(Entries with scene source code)
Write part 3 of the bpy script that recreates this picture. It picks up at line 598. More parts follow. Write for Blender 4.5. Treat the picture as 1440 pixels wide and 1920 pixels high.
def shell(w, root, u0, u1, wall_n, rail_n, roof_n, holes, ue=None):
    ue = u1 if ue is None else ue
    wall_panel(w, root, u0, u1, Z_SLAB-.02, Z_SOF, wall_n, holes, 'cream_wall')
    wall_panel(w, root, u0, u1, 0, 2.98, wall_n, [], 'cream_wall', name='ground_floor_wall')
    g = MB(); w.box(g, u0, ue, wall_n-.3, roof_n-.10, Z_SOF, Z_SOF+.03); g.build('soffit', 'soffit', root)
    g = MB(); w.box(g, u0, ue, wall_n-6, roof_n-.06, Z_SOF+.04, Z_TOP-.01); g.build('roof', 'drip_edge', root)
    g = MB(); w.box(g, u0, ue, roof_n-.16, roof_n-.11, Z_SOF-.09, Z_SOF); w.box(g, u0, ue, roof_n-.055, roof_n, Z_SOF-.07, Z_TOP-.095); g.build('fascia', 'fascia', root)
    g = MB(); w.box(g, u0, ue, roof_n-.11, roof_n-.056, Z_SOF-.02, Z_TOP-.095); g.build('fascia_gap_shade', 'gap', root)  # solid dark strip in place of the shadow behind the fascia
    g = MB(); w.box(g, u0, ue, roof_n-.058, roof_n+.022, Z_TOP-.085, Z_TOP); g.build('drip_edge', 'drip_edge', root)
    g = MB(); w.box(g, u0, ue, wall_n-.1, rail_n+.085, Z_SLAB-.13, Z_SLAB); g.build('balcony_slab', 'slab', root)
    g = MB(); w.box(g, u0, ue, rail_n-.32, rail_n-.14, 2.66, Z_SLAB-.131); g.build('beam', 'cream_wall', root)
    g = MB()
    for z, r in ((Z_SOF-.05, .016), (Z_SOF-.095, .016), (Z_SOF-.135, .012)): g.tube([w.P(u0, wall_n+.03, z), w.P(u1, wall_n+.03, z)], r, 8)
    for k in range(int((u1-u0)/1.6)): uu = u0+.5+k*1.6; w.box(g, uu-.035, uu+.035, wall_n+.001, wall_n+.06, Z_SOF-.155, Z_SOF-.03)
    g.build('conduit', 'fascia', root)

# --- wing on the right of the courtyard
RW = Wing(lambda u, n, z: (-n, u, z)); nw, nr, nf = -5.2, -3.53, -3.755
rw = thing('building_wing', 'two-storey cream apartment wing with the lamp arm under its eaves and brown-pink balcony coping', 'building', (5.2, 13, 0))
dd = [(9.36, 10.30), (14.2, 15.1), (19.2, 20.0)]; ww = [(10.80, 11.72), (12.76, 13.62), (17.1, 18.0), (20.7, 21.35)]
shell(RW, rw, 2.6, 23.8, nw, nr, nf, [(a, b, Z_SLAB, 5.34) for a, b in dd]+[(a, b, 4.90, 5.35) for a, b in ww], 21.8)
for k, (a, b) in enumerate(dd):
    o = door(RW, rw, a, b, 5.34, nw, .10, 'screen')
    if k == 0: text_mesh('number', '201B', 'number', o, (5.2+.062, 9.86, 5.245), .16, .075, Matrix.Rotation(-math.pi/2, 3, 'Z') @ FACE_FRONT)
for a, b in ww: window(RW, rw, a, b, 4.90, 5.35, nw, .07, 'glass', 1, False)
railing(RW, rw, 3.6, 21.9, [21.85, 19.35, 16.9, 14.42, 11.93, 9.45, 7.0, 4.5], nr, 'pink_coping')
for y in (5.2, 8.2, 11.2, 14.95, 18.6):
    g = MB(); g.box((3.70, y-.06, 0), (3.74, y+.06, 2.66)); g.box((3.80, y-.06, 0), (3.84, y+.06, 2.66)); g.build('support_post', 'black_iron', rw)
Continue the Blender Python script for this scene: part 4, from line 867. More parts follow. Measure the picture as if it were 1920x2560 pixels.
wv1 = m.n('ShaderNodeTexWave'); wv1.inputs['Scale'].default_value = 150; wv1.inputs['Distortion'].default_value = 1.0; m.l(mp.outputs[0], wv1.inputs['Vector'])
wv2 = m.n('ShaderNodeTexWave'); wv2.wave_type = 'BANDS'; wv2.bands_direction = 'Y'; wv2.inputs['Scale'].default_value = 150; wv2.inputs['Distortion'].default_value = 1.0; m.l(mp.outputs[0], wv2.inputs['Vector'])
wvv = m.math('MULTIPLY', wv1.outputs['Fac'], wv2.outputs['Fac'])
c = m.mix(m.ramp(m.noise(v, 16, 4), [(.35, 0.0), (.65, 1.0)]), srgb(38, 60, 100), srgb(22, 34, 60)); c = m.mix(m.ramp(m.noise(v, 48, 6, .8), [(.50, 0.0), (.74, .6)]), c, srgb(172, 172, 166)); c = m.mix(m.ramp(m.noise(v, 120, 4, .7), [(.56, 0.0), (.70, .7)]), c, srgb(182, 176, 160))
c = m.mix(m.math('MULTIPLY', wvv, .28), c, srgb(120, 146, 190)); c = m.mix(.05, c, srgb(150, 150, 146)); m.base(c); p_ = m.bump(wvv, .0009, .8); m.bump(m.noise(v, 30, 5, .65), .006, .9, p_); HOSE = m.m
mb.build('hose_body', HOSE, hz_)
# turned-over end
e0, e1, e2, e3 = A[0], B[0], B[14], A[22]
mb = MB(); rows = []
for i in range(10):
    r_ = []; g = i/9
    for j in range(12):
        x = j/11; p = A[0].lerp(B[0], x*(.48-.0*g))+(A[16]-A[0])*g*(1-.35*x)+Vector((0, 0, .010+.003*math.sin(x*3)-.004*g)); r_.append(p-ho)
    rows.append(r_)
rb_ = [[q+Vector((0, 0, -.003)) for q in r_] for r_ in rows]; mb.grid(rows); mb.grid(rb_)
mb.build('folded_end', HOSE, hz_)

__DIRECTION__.
Reproduce only those lines of the entries above that run from the line with "Continue the Blender" to the final line.

__SOLUTION TO THIS PROBLEM__.
Continue the Blender Python script for this scene: part 4, from line 867. More parts follow. Measure the picture as if it were 1920x2560 pixels.
wv1 = m.n('ShaderNodeTexWave'); wv1.inputs['Scale'].default_value = 150; wv1.inputs['Distortion'].default_value = 1.0; m.l(mp.outputs[0], wv1.inputs['Vector'])
wv2 = m.n('ShaderNodeTexWave'); wv2.wave_type = 'BANDS'; wv2.bands_direction = 'Y'; wv2.inputs['Scale'].default_value = 150; wv2.inputs['Distortion'].default_value = 1.0; m.l(mp.outputs[0], wv2.inputs['Vector'])
wvv = m.math('MULTIPLY', wv1.outputs['Fac'], wv2.outputs['Fac'])
c = m.mix(m.ramp(m.noise(v, 16, 4), [(.35, 0.0), (.65, 1.0)]), srgb(38, 60, 100), srgb(22, 34, 60)); c = m.mix(m.ramp(m.noise(v, 48, 6, .8), [(.50, 0.0), (.74, .6)]), c, srgb(172, 172, 166)); c = m.mix(m.ramp(m.noise(v, 120, 4, .7), [(.56, 0.0), (.70, .7)]), c, srgb(182, 176, 160))
c = m.mix(m.math('MULTIPLY', wvv, .28), c, srgb(120, 146, 190)); c = m.mix(.05, c, srgb(150, 150, 146)); m.base(c); p_ = m.bump(wvv, .0009, .8); m.bump(m.noise(v, 30, 5, .65), .006, .9, p_); HOSE = m.m
mb.build('hose_body', HOSE, hz_)
# turned-over end
e0, e1, e2, e3 = A[0], B[0], B[14], A[22]
mb = MB(); rows = []
for i in range(10):
    r_ = []; g = i/9
    for j in range(12):
        x = j/11; p = A[0].lerp(B[0], x*(.48-.0*g))+(A[16]-A[0])*g*(1-.35*x)+Vector((0, 0, .010+.003*math.sin(x*3)-.004*g)); r_.append(p-ho)
    rows.append(r_)
rb_ = [[q+Vector((0, 0, -.003)) for q in r_] for r_ in rows]; mb.grid(rows); mb.grid(rb_)
mb.build('folded_end', HOSE, hz_)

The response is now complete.